THE PROBLEM –
Repeat the whole of the data, keeping every detail the same.

COLLECTED DATA –

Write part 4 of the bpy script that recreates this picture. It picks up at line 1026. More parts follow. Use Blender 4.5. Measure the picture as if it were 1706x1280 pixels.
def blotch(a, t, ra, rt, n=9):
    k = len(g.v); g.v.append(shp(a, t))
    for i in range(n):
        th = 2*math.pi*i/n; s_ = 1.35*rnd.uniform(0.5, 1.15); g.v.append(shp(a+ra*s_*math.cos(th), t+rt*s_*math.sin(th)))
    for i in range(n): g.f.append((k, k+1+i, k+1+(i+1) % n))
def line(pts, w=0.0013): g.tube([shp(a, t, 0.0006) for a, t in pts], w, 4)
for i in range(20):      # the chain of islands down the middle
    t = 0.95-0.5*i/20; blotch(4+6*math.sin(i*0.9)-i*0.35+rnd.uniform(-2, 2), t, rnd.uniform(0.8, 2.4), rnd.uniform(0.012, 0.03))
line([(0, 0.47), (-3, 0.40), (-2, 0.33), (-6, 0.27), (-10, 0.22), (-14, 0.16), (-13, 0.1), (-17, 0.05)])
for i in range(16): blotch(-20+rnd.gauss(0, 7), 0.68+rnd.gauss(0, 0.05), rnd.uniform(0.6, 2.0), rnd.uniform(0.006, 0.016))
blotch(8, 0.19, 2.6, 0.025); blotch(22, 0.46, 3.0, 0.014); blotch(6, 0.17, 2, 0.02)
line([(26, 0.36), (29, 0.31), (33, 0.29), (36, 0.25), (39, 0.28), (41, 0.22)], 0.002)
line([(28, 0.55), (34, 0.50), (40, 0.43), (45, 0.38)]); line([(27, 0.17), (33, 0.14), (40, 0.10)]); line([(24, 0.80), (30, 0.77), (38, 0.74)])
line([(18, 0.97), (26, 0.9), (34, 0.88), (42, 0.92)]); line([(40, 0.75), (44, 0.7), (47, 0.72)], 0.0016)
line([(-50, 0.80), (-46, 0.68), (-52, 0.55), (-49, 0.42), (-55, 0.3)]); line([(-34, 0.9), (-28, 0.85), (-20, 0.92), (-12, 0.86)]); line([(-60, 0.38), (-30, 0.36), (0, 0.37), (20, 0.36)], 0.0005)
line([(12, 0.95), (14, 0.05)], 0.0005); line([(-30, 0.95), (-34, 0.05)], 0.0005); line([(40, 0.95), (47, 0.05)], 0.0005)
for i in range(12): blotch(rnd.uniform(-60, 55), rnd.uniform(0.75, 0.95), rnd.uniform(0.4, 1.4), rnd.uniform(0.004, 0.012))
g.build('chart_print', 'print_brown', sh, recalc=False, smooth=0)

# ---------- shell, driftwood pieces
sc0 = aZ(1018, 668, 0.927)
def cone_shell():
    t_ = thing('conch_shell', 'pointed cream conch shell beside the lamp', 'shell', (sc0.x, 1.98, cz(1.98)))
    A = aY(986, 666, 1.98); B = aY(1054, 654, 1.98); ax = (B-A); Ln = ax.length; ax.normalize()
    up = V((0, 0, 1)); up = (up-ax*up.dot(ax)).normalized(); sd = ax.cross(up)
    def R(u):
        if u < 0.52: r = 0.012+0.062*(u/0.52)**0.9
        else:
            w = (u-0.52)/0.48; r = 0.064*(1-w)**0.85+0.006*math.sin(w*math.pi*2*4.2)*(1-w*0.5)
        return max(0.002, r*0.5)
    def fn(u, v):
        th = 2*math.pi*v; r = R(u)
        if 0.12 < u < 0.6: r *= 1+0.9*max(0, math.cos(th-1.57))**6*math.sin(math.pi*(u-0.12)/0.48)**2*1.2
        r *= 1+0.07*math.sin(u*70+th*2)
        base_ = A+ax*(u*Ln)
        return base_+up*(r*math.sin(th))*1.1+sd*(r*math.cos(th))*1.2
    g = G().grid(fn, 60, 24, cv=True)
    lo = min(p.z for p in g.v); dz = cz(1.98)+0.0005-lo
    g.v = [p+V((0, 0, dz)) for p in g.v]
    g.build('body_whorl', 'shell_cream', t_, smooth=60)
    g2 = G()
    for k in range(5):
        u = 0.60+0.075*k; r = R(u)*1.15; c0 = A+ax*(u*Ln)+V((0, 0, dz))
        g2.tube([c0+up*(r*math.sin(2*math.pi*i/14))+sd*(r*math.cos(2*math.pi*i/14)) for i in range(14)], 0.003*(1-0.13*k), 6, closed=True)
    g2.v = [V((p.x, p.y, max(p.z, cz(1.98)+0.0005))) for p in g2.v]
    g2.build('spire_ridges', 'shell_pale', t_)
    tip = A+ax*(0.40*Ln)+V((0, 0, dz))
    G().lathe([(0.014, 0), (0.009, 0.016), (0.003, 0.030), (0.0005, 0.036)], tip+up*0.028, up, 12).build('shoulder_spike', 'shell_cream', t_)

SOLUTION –
Write part 4 of the bpy script that recreates this picture. It picks up at line 1026. More parts follow. Use Blender 4.5. Measure the picture as if it were 1706x1280 pixels.
def blotch(a, t, ra, rt, n=9):
    k = len(g.v); g.v.append(shp(a, t))
    for i in range(n):
        th = 2*math.pi*i/n; s_ = 1.35*rnd.uniform(0.5, 1.15); g.v.append(shp(a+ra*s_*math.cos(th), t+rt*s_*math.sin(th)))
    for i in range(n): g.f.append((k, k+1+i, k+1+(i+1) % n))
def line(pts, w=0.0013): g.tube([shp(a, t, 0.0006) for a, t in pts], w, 4)
for i in range(20):      # the chain of islands down the middle
    t = 0.95-0.5*i/20; blotch(4+6*math.sin(i*0.9)-i*0.35+rnd.uniform(-2, 2), t, rnd.uniform(0.8, 2.4), rnd.uniform(0.012, 0.03))
line([(0, 0.47), (-3, 0.40), (-2, 0.33), (-6, 0.27), (-10, 0.22), (-14, 0.16), (-13, 0.1), (-17, 0.05)])
for i in range(16): blotch(-20+rnd.gauss(0, 7), 0.68+rnd.gauss(0, 0.05), rnd.uniform(0.6, 2.0), rnd.uniform(0.006, 0.016))
blotch(8, 0.19, 2.6, 0.025); blotch(22, 0.46, 3.0, 0.014); blotch(6, 0.17, 2, 0.02)
line([(26, 0.36), (29, 0.31), (33, 0.29), (36, 0.25), (39, 0.28), (41, 0.22)], 0.002)
line([(28, 0.55), (34, 0.50), (40, 0.43), (45, 0.38)]); line([(27, 0.17), (33, 0.14), (40, 0.10)]); line([(24, 0.80), (30, 0.77), (38, 0.74)])
line([(18, 0.97), (26, 0.9), (34, 0.88), (42, 0.92)]); line([(40, 0.75), (44, 0.7), (47, 0.72)], 0.0016)
line([(-50, 0.80), (-46, 0.68), (-52, 0.55), (-49, 0.42), (-55, 0.3)]); line([(-34, 0.9), (-28, 0.85), (-20, 0.92), (-12, 0.86)]); line([(-60, 0.38), (-30, 0.36), (0, 0.37), (20, 0.36)], 0.0005)
line([(12, 0.95), (14, 0.05)], 0.0005); line([(-30, 0.95), (-34, 0.05)], 0.0005); line([(40, 0.95), (47, 0.05)], 0.0005)
for i in range(12): blotch(rnd.uniform(-60, 55), rnd.uniform(0.75, 0.95), rnd.uniform(0.4, 1.4), rnd.uniform(0.004, 0.012))
g.build('chart_print', 'print_brown', sh, recalc=False, smooth=0)

# ---------- shell, driftwood pieces
sc0 = aZ(1018, 668, 0.927)
def cone_shell():
    t_ = thing('conch_shell', 'pointed cream conch shell beside the lamp', 'shell', (sc0.x, 1.98, cz(1.98)))
    A = aY(986, 666, 1.98); B = aY(1054, 654, 1.98); ax = (B-A); Ln = ax.length; ax.normalize()
    up = V((0, 0, 1)); up = (up-ax*up.dot(ax)).normalized(); sd = ax.cross(up)
    def R(u):
        if u < 0.52: r = 0.012+0.062*(u/0.52)**0.9
        else:
            w = (u-0.52)/0.48; r = 0.064*(1-w)**0.85+0.006*math.sin(w*math.pi*2*4.2)*(1-w*0.5)
        return max(0.002, r*0.5)
    def fn(u, v):
        th = 2*math.pi*v; r = R(u)
        if 0.12 < u < 0.6: r *= 1+0.9*max(0, math.cos(th-1.57))**6*math.sin(math.pi*(u-0.12)/0.48)**2*1.2
        r *= 1+0.07*math.sin(u*70+th*2)
        base_ = A+ax*(u*Ln)
        return base_+up*(r*math.sin(th))*1.1+sd*(r*math.cos(th))*1.2
    g = G().grid(fn, 60, 24, cv=True)
    lo = min(p.z for p in g.v); dz = cz(1.98)+0.0005-lo
    g.v = [p+V((0, 0, dz)) for p in g.v]
    g.build('body_whorl', 'shell_cream', t_, smooth=60)
    g2 = G()
    for k in range(5):
        u = 0.60+0.075*k; r = R(u)*1.15; c0 = A+ax*(u*Ln)+V((0, 0, dz))
        g2.tube([c0+up*(r*math.sin(2*math.pi*i/14))+sd*(r*math.cos(2*math.pi*i/14)) for i in range(14)], 0.003*(1-0.13*k), 6, closed=True)
    g2.v = [V((p.x, p.y, max(p.z, cz(1.98)+0.0005))) for p in g2.v]
    g2.build('spire_ridges', 'shell_pale', t_)
    tip = A+ax*(0.40*Ln)+V((0, 0, dz))
    G().lathe([(0.014, 0), (0.009, 0.016), (0.003, 0.030), (0.0005, 0.036)], tip+up*0.028, up, 12).build('shoulder_spike', 'shell_cream', t_)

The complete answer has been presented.